Автор статьи считает что таких способов два; один из них связан с верой, другой - с рациональным знанием. Рациональное знание всегда относится к миру, существующему во времени и пространстве, «к его конечным, ограниченным, условным отношениям» . Оно ничего не может сказать об абсолютном бесконечном, вневременном - о Боге и бессмертии души. Рациональное знание не дает «крепкую основу, которая не позволяет нам колебаться, святое спокойствие духа»5. Все это человек получает посредством второго способа, связанного с верой.

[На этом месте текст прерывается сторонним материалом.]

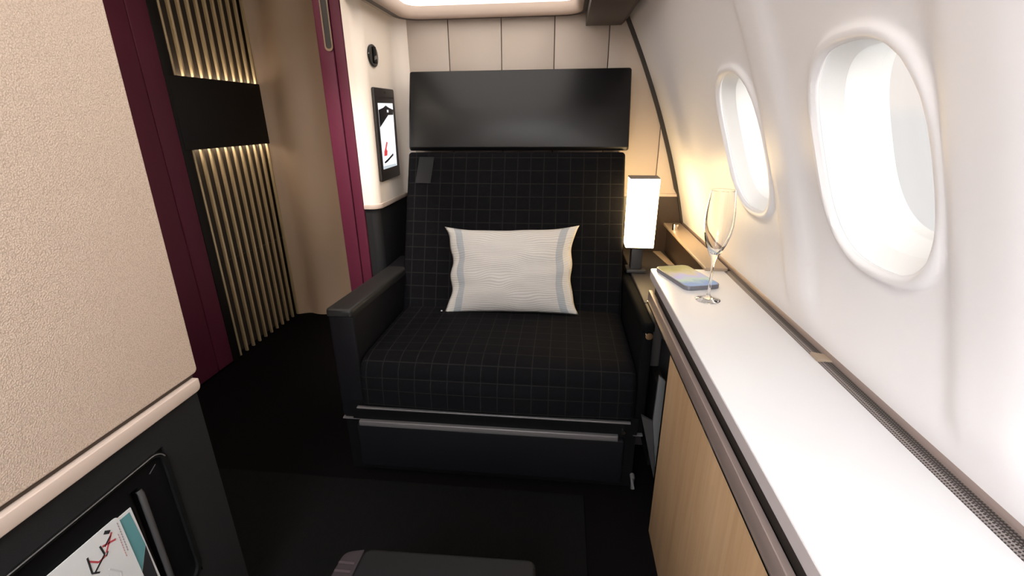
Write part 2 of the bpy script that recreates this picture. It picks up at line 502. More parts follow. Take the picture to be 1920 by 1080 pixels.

В статье подчеркивается противоположность веры и разума: «Назвать этот (связанный с верой - В.М.) род убеждения знанием, как многие делают, значит одним именем означить вещи совершенно противоположные и запутывать речь... только тогда мы приходим к этому образу воззрения на вещи, когда оставляем знание, не удовлетворяющее нас»6. (Такая характеристика невольно наводит на ассоциации с определением, которое Сократ дает софистическим приемам: он называет их «убеждением, внушающим веру в справедливое и несправедливое, а не поучающего, что справедливо, а что нет».)
В литературе распространено мнение о том, что уваровекое министерство было организацией, навязывавшей ученым примат религиозного догмата над верой и насаждавшей обскурантизм. Материалы ЖМНП не подтверждают это, уже ставшее шаблонным, утверждение.
В ЖМНП публиковались материалы, содержание которых явно противоречило букве христианской догматики. В основном, это статьи, посвященные различным отраслям естественнонаучного знания, предмет которых политически нейтрален. И все же, высказывания их авторов откровенно антиклерикальны, и среди них были исследователи (например, Рулье), которых традиционно относят к числу объектов травли со стороны реакционеров7. Разумеется, это не означает, что антиклерикализм ученых поощрялся министерством просвещения. Тем не менее, материалы ЖМНП свидетельствуют о том, что цензура не собиралась заставлять ученых приводить свои выводы в соответствие с буквой Писания и готова была позволить автору многое, если тот не вступал с церковью в прямую конфронтацию.
Концепция двойственной истины, господствовавшая в ЖМНП, была конкретизирована А. Фишером как учение о «положительном авторитете». Фишер известен как протеже Уварова и как официозный автор, высказывавшийся о примерной преданности престолу и церкви как природных свойствах русского народа. На деле его трактовка проблемы взаимоотношений власти и ученого была более сложной, чем безапелляционное требование подчинения. Фишер говорит об автономии науки и философии по отношению к политическому строю и вероисповеданию. Взаимодействует с тем или другим не сама наука, а конкретный исследователь, который вовсе не обязан подстраивать свои теоретические выводы под сиюминутную конъюнктуру; его благонадежность может быть обеспечена уже тем, что он будет относится к официальным властям и: церкви как данности («положительному авторитету»), не покушаясь на их прерогативы8.